Le Pen disparu, il faudra à la nouvelle dirigeante frontiste bien du toucher pour réaliser l’amalgame entre héritage lepéniste et « nouveauté ». En tout cas, avec Marine Le Pen une certitude : Le Front National ne sera plus le centre d’impulsion xénophobe qu’il était autre fois. Il restera dangereux, il faudra le surveiller, le combattre mais, de fait, le parti à la flamme s’institutionnalisera. Le racisme, lui, perdura. La bête immonde, comme elle l’a toujours fait, s’adaptera au contexte nouveau ; elle mutera. Le racisme n’aura plus un visage bien défini mais une multitude de caches-nez (tiens, encore leurs histoires de nez) plus ou moins discrets. Il sera intégriste religieux, anti-colonialiste primaire, antisioniste, nationaliste, partisan anti-Europe, négationniste, adhèrera aux thèses complotistes sur le 11 Septembre… Au début il nous dupera et peut-être même qu’il nous submergera (voir la propagation éclair des nationalismes à travers l’Europe). Il faudra trouver de nouvelles parades pour le circonscrire et l’anéantir. Finalement, loin de constituer un motif de satisfaction la disparition de Jean-Marie Le Pen pourrait au contraire se révéler être un traquenard dont nous, progressistes, pourrions avoir le plus grand mal à nous tirer.

13 Commentaires

  1. « S’en est donc aujourd’hui fini de Jean-Marie Le Pen  »
    Non
    « C’en est donc… »

  2. « Il sera intégriste religieux, anti-colonialiste primaire, antisioniste, nationaliste, partisan anti-Europe, négationniste »
    bizarre, bizarre,…
    moi, quand on me parle de « racisme » je pense « nègre », éventuellement « arabe ». Là, pas de noirs, pas de reubeu..
    Tout le discours se concentre sur le judaïsme ou ses corrolaires (religieux, antisioniste, négationniste, anti-colonialiste (primaire, est-il bon d’ajouter car Israël ne « colonise » pas le territoire palestinien, il l' »occupe »))

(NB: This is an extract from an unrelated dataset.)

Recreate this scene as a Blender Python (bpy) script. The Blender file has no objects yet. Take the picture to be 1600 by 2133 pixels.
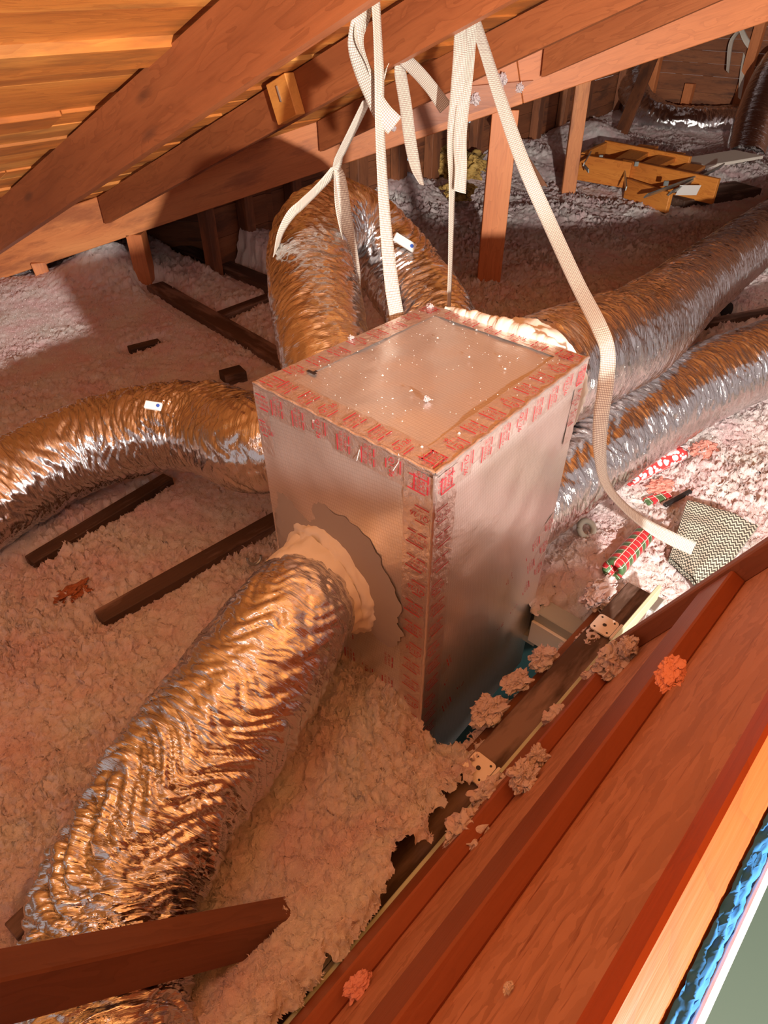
import bpy, math, random
import numpy as np
from mathutils import Vector
random.seed(7); rng = np.random.default_rng(7)
R_ = math.radians
S = bpy.context.scene
COL = S.collection
H = 1.75                       # camera height above the ceiling joists' zero level
# ------------------------------------------------------------------ camera
PITCH = 39.0; FPX = 1380.0
cam = bpy.data.cameras.new('camera'); cam_o = bpy.data.objects.new('camera', cam); COL.objects.link(cam_o)
cam.sensor_fit = 'HORIZONTAL'; cam.sensor_width = 36; cam.lens = 36*FPX/1600; cam.clip_start = 0.02
cam_o.location = (0, 0, H); cam_o.rotation_euler = (R_(90-PITCH), 0, 0)
S.camera = cam_o
# ------------------------------------------------------------------ world, light, exposure
S.view_settings.view_transform = 'Standard'; S.view_settings.look = 'None'
S.view_settings.gamma = 1; S.view_settings.use_curve_mapping = False
S.view_settings.exposure = 0.0
w = bpy.data.worlds.new('attic_surroundings'); S.world = w; w.use_nodes = True
w.node_tree.nodes['Background'].inputs[0].default_value = (1.0, 0.80, 0.76, 1)
w.node_tree.nodes['Background'].inputs[1].default_value = 0.52
def lamp(name, loc, power, color, radius=.06, typ='POINT', rot=(0,0,0)):
    l = bpy.data.lights.new(name, typ); l.energy = power; l.color = color
    if typ == 'AREA': l.size = radius
    else: l.shadow_soft_size = radius
    l.use_nodes = True; t = l.node_tree; em = t.nodes['Emission']; fo = t.nodes.new('ShaderNodeLightFalloff')
    fo.inputs['Strength'].default_value = 1.0; t.links.new(fo.outputs['Linear'], em.inputs['Strength'])
    o = bpy.data.objects.new(name, l); COL.objects.link(o); o.location = (loc[0], loc[1], loc[2]+H); o.rotation_euler = rot
    return o
lamp('work_lamp', (0.76, -0.27, -0.36), 180, (1.0, 0.93, 0.84), .035)
lamp('hatch_daylight', (1.30, 0.55, -0.95), 22, (1.0, 0.90, 0.80), .15)
lamp('soft_fill', (-0.75, 0.15, -0.10), 3, (1.0, 0.84, 0.78), .18)  # added soft fill light, no real bulb hangs here
# ------------------------------------------------------------------ geometry helpers (coordinates are relative to the eye, lifted by H when linked)
p_ = R_(PITCH)
F = np.array([0, math.cos(p_), -math.sin(p_)]); RT = np.array([1., 0, 0]); U = np.cross(RT, F)
def ray(x, y): return F+RT*(x-800)/FPX-U*(y-1066.5)/FPX
def Pz(x, y, z): d = ray(x, y); return d*(z/d[2])
def Pd(x, y, dep): return ray(x, y)*dep
def Pp(x, y, P, N): d = ray(x, y); return d*(np.dot(P, N)/np.dot(d, N))
def A3(*v): return np.array(v, float)
def unit(v): v = np.asarray(v, float); return v/np.linalg.norm(v)
TH = R_(47.0)
EV = A3(math.cos(TH), math.sin(TH), 0); EU = A3(-math.sin(TH), math.cos(TH), 0); Z = A3(0, 0, 1)
NN = -EU
def SV(P): return float(np.dot(P, EV))
# vectorised gradient noise
_perm = rng.permutation(256); _perm = np.concatenate([_perm, _perm, _perm])
_g = rng.normal(size=(256, 3)); _g /= np.linalg.norm(_g, axis=1)[:, None]
def noise(x, y, z=0.0):
    x, y, z = np.broadcast_arrays(np.asarray(x, float), np.asarray(y, float), np.asarray(z, float))
    xi = np.floor(x).astype(int); yi = np.floor(y).astype(int); zi = np.floor(z).astype(int)
    xf = x-xi; yf = y-yi; zf = z-zi
    u = xf*xf*xf*(xf*(xf*6-15)+10); v = yf*yf*yf*(yf*(yf*6-15)+10); ww = zf*zf*zf*(zf*(zf*6-15)+10)
    xi &= 255; yi &= 255; zi &= 255
    def gr(a, b, c, dx, dy, dz):
        h = _perm[_perm[_perm[(xi+a) & 255]+((yi+b) & 255)]+((zi+c) & 255)]
        g = _g[h]; return g[..., 0]*dx+g[..., 1]*dy+g[..., 2]*dz
    def L(a, b, t): return a+(b-a)*t
    return L(L(L(gr(0,0,0,xf,yf,zf), gr(1,0,0,xf-1,yf,zf), u), L(gr(0,1,0,xf,yf-1,zf), gr(1,1,0,xf-1,yf-1,zf), u), v),
             L(L(gr(0,0,1,xf,yf,zf-1), gr(1,0,1,xf-1,yf,zf-1), u), L(gr(0,1,1,xf,yf-1,zf-1), gr(1,1,1,xf-1,yf-1,zf-1), u), v), ww)*1.6
class MB:
    """collects faces of ONE mesh; gc = grain coordinates"""
    def __init__(s): s.v = []; s.f = []; s.g = []; s.uv = None; s.mi = []
    def add(s, vs, fs, gs=None, mi=0):
        o = len(s.v); s.v += [tuple(map(float, q)) for q in vs]
        s.g += [tuple(map(float, q)) for q in (gs if gs is not None else vs)]
        s.f += [tuple(i+o for i in f) for f in fs]; s.mi += [mi]*len(fs)
        return s
    def box(s, c, a, b, d, bev=.003, mi=0, goff=None):
        """centre c, half vectors a (length, the grain), b, d"""
        c = A3(*c); la, lb, ld = (np.linalg.norm(q) for q in (a, b, d)); ea, eb, ed = unit(a), unit(b), unit(d)
        e = min(bev, la*.4, lb*.4, ld*.4)
        if goff is None: goff = rng.uniform(-20, 20, 3)
        vs = []; gs = []; idx = {}
        for sx in (-1, 1):
            for sy in (-1, 1):
                for sz in (-1, 1):
                    for k in range(3):
                        l = [la-e*(k != 0), lb-e*(k != 1), ld-e*(k != 2)]
                        q = A3(sx*l[0], sy*l[1], sz*l[2])
                        idx[(sx, sy, sz, k)] = len(vs); vs.append(c+ea*q[0]+eb*q[1]+ed*q[2]); gs.append(q+goff)
        fs = []
        def quad(*ks): fs.append([idx[k] for k in ks])
        for sgn in (-1, 1):
            quad((sgn,-1,-1,0),(sgn,1,-1,0),(sgn,1,1,0),(sgn,-1,1,0))
            quad((-1,sgn,-1,1),(1,sgn,-1,1),(1,sgn,1,1),(-1,sgn,1,1))
            quad((-1,-1,sgn,2),(1,-1,sgn,2),(1,1,sgn,2),(-1,1,sgn,2))
        for s1 in (-1, 1):
            for s2 in (-1, 1):
                quad((s1,s2,-1,0),(s1,s2,1,0),(s1,s2,1,1),(s1,s2,-1,1))
                quad((s1,-1,s2,0),(s1,1,s2,0),(s1,1,s2,2),(s1,-1,s2,2))
                quad((-1,s1,s2,1),(1,s1,s2,1),(1,s1,s2,2),(-1,s1,s2,2))
                for s3 in (-1, 1): fs.append([idx[(s1,s2,s3,k)] for k in range(3)])
        # consistent outward winding
        out = []
        for f in fs:
            P = [vs[i] for i in f]; n = np.cross(P[1]-P[0], P[2]-P[0]); m = sum(P)/len(P)-c
            out.append(f if np.dot(n, m) > 0 else f[::-1])
        return s.add(vs, out, gs, mi)
    def beam(s, p0, p1, up, wid, hei, bev=.003, mi=0, sub=1):
        """board from p0 to p1 (centre line of its top face); up = its height direction"""
        p0, p1 = A3(*p0), A3(*p1); d = unit(p1-p0); up = unit(A3(*up)-d*np.dot(up, d)); sd = np.cross(d, up)
        return s.box((p0+p1)/2-up*hei/2, (p1-p0)/2, sd*wid/2, up*hei/2, bev, mi)
    def build(s, name, mat, parent=None, origin=None, smooth=False):
        V = np.array(s.v, float)
        if parent is not None: org = A3(*parent['_o'])
        else:
            org = A3(*origin) if origin is not None else A3((V[:,0].min()+V[:,0].max())/2, (V[:,1].min()+V[:,1].max())/2, V[:,2].min())
        me = bpy.data.meshes.new(name)
        V2 = V-org
        me.from_pydata([tuple(q) for q in V2], [], s.f)
        at = me.attributes.new('gc', 'FLOAT_VECTOR', 'POINT'); at.data.foreach_set('vector', np.array(s.g, float).ravel())
        for m in (mat if isinstance(mat, (list, tuple)) else [mat]): me.materials.append(m)
        me.polygons.foreach_set('material_index', s.mi)
        if smooth: me.polygons.foreach_set('use_smooth', [True]*len(s.f))
        me.update()
        o = bpy.data.objects.new(name, me); COL.objects.link(o); o['_o'] = [float(q) for q in org]
        if parent is not None: o.parent = parent
        else: o.location = (org[0], org[1], org[2]+H)
        return o
def tag(o, label=None, cat=None, group=None, kind=None):
    if label: o['label'] = label
    if cat: o['category'] = cat
    if group: o['group'] = group
    if kind: o['kind'] = kind
    return o
def thing(name, label, cat, loc, group=None):
    o = bpy.data.objects.new(name, None); COL.objects.link(o); o.empty_display_size = .05
    o.location = (float(loc[0]), float(loc[1]), float(loc[2])+H); o['_o'] = [float(q) for q in loc]
    return tag(o, label, cat, group)
def grid_mesh(name, P, mat, parent=None, closed_v=False, G=None, smooth=False, origin=None, mask=None):
    """P: (n, m, 3) array of points -> one mesh"""
    n, m = P.shape[:2]; V = P.reshape(-1, 3); Gc = (G if G is not None else P).reshape(-1, 3)
    org = A3(*parent['_o']) if parent is not None else (A3(*origin) if origin is not None else A3(V[:,0].mean(), V[:,1].mean(), V[:,2].min()))
    i, j = np.meshgrid(np.arange(n-1), np.arange(m if closed_v else m-1), indexing='ij'); j2 = (j+1) % m
    q = np.stack([i*m+j, i*m+j2, (i+1)*m+j2, (i+1)*m+j], -1).reshape(-1, 4)
    if mask is not None: q = q[mask[:n-1, :(m if closed_v else m-1)].ravel()]
    me = bpy.data.meshes.new(name)
    me.vertices.add(len(V)); me.vertices.foreach_set('co', (V-org).ravel())
    me.loops.add(q.size); me.loops.foreach_set('vertex_index', q.ravel().astype(np.int32))
    me.polygons.add(len(q)); me.polygons.foreach_set('loop_start', np.arange(0, q.size, 4, dtype=np.int32))
    me.update(calc_edges=True)
    at = me.attributes.new('gc', 'FLOAT_VECTOR', 'POINT'); at.data.foreach_set('vector', Gc.ravel())
    me.materials.append(mat); me.polygons.foreach_set('use_smooth', [smooth]*len(q)); me.update()
    o = bpy.data.objects.new(name, me); COL.objects.link(o); o['_o'] = [float(a) for a in org]
    if parent is not None: o.parent = parent
    else: o.location = (org[0], org[1], org[2]+H)
    return o
def spline(pts, n):
    """Catmull-Rom through rows of pts (any columns)"""
    P = np.array(pts, float); P = np.vstack([2*P[0]-P[1], P, 2*P[-1]-P[-2]])
    seg = np.linalg.norm(P[2:-1, :3]-P[1:-2, :3], axis=1); cum = np.concatenate([[0], np.cumsum(seg)])
    out = []
    for t in np.linspace(0, cum[-1], n):
        k = min(int(np.searchsorted(cum, t, 'right'))-1, len(seg)-1); u = (t-cum[k])/seg[k]
        a, b, c, d = P[k:k+4]
        out.append(.5*((2*b)+(-a+c)*u+(2*a-5*b+4*c-d)*u*u+(-a+3*b-3*c+d)*u**3))
    return np.array(out), cum[-1]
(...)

  3. J’ai commencé l’article par les commentaires! j’adore, pas besoin du reste, le résultat est là (et las).
    Le miroir de l’idiotie a désormais un nom!!!

  4. N’importe quoi cet article on parle de Jean Marie comme si il était mort ! Laurent David Samama ne lui arrive pas à la cheville, Jean Marie Le Pen avait déjà tout compris de ce monde politique pendant que lui était encore dans sa pisse ! Que de blabla pour ne rien dire d’interessant.
    Jean Marie reste un grand homme et il n’est pas près de mourir même si cela dérange les petits cerveaux.

  5. Laurent David Samama ou la caricature à l’extrême! Rien que le titre est vomitif à souhait… Tout y passe, « raciste, fasciste, antisémite, le détail, xénophobie, négationnisme la bête immonde! On en oublierait presque d’où viennent les principaux collabos :

    http://www.youtube.com/watch?v=QcGH0ojr-xg

    Next!

  6. On se disait que sans doute, mieux vaut être nécrologisé qu’une nécrose.
    Il est compréhensible que ce ne soit pas l’avis de la nécrose ; c’est la difficulté du travail contre la suppuration.

  7. On se disait que sans doute, mieux vaut être nécrologisé qu’une nécrose.
    Il est compréhensible que ce ne soit pas l’avis de la nécrose ; c’est la difficulté du travail contre la suppuration.

  8. il est totalement GAUCHO et CINGLé ce…samamama.A CAUSE ou grace à ses calomnies , je voterai dorenavant…FN !!!

  9. Écrire « nostalgiques du régime de Vichy » en parlant de nationalisme, c’est vraiment n’importe quoi. On voit difficilement en quoi les nationalistes, quels qu’ils soient, pourraient regretter la France occupée. Il ne faut pas tout confondre.

  10. Très juste.
    Ce qui se profile est, en effet, pire que ce que nous connaissions. Marine est plus partout mais ses idées sont tout aussi dangereuses que celles de son père.